Freundschaft mit St. Pauli
Doch auch in der Stehplatzszene versteht nicht jeder die Schickeria. In Bordeaux beim Auswärtsspiel in der Champions League ist es gar zu einer Schlägerei gekommen. Ein paar Fans wollten nicht akzeptieren, dass die Schickeria auf einem Transparent ihre Freundschaft zu Anhängern des FC St. Pauli, des Hamburger Klubs mit der alternativen Fanszene, zum Ausdruck bringen wollte. Für Simon Müller und die seinen gibt es dagegen keinen Zweifel. FC Bayern und St. Pauli – das passt. Die Fans des Hamburger SV wissen um diese Fanfreundschaft. Deshalb seien sie in Richtung Wiese losgestürmt, glaubt Müller.
Jetzt schleicht sich der Mann vom Fanprojekt wieder ran. „Ein SKBler hat gemeint, dass es zum Kessel kommen könnte, vielleicht sollten die SVler jetzt einfach gehen, aber nicht in der Gruppe.“ SKBler, die szenekundigen Polizeibeamte in Zivil, haben durchblicken lassen, dass es gleich zu einer Polizeiaktion gegen die Stadionverbotler kommen könnte – wegen der Rennerei gegen die HSV-Fans vorhin. Die SVler machen sich jetzt auf den Weg in die Kneipe, in der sie das Spiel anschauen wollen. Ein paar gepanzerte Beamte stiefeln ihnen nach. „Manchmal habe ich den Eindruck, dass es Einsatzleiter gibt, die ihren speziellen Krieg gegen uns führen“, sagt Müller.
Ein Polizist pro Fan
Die Ultras, die noch kein Stadionverbot haben, marschieren Richtung Arena.

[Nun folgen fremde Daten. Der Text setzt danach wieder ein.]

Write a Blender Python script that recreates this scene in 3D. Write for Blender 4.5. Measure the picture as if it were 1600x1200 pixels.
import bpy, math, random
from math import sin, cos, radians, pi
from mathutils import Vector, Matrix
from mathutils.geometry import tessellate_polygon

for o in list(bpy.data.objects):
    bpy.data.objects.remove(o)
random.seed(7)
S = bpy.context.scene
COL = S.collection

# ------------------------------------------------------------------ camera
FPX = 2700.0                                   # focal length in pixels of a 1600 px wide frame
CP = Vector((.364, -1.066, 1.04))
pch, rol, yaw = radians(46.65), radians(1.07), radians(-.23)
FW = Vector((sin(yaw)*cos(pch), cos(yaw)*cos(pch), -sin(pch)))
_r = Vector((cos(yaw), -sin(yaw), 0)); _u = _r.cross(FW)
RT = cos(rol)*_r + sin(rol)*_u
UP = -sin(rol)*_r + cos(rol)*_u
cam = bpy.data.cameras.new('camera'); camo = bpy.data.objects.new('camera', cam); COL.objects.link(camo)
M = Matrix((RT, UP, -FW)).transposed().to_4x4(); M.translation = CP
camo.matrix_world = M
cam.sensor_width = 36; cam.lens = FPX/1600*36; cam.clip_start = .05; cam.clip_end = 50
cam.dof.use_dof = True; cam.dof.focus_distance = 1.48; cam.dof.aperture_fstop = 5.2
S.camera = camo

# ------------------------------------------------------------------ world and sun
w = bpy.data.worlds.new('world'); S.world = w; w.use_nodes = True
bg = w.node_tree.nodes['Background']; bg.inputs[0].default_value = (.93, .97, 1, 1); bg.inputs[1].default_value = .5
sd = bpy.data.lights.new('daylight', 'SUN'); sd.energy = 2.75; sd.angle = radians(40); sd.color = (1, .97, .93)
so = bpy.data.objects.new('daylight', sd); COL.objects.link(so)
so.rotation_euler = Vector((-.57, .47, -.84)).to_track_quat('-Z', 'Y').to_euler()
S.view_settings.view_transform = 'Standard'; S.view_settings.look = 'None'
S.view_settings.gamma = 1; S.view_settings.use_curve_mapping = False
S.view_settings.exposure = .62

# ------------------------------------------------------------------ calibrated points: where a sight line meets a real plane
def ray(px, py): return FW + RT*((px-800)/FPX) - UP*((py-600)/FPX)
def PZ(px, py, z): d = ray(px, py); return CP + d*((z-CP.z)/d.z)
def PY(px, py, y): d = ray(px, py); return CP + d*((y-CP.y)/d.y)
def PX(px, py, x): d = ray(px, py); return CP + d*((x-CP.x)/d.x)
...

Beinahe für jeden Fan läuft ein Polizist mit. „Wir sind wahrscheinlich die einzigen Fans einer Heimmannschaft, die nach dem Spiel in einem Polizeikessel weggeführt werden“, sagt Müller. Ist das berechtigt? Wie gewaltbereit ist denn die Kurve? Müller ist sich sicher: „Das nimmt zu. Vor allem gegenüber der Polizei. Da gibt es immer mehr eine Art Wurstigkeitshaltung unter den Fans, weil die über die Jahre immer mehr kriminalisiert worden sind.“
Eine Stunde ist es noch bis zum Spiel. Kaum ein SVler ist noch auf der Wiese. „Räum noch die Flaschen weg“, ruft Müller einem seiner Freunde zu. Ordnung soll sein auf dem Hügel der Verbannten. Dann geht er in die Kneipe zu den anderen. Fußball schauen.